━━━━━ EXTRACTED INFORMATION
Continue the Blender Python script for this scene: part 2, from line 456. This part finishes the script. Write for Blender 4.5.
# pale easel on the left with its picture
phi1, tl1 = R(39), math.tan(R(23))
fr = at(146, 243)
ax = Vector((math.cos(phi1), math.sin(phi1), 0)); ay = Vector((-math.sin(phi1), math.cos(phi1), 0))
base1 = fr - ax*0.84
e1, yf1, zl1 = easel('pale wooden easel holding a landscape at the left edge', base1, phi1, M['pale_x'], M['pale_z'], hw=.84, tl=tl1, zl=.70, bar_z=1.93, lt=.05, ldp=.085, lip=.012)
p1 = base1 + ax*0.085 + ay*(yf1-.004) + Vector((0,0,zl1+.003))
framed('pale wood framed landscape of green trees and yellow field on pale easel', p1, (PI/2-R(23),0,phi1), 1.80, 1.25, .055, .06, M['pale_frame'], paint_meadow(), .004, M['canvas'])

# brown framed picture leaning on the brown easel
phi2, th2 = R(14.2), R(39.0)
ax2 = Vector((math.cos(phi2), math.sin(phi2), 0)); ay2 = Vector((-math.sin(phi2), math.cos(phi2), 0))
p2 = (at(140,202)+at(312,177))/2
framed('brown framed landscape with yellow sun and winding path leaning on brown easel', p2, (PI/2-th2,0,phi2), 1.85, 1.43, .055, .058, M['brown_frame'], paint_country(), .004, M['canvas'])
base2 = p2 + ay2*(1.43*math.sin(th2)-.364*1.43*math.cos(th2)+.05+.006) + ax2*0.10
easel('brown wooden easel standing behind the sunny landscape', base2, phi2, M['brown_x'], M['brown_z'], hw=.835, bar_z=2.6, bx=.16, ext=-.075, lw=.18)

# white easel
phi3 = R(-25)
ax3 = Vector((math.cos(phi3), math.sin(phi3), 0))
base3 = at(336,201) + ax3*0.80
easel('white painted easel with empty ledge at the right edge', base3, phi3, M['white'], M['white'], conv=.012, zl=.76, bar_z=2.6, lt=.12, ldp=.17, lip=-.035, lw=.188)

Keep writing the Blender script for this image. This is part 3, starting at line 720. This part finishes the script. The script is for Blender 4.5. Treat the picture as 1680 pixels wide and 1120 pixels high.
━━━━━━━━━━
Reply with the number of lines in the data that include the string "script" and nothing else.

● **SOLUTION FOR THIS PROBLEM**: 2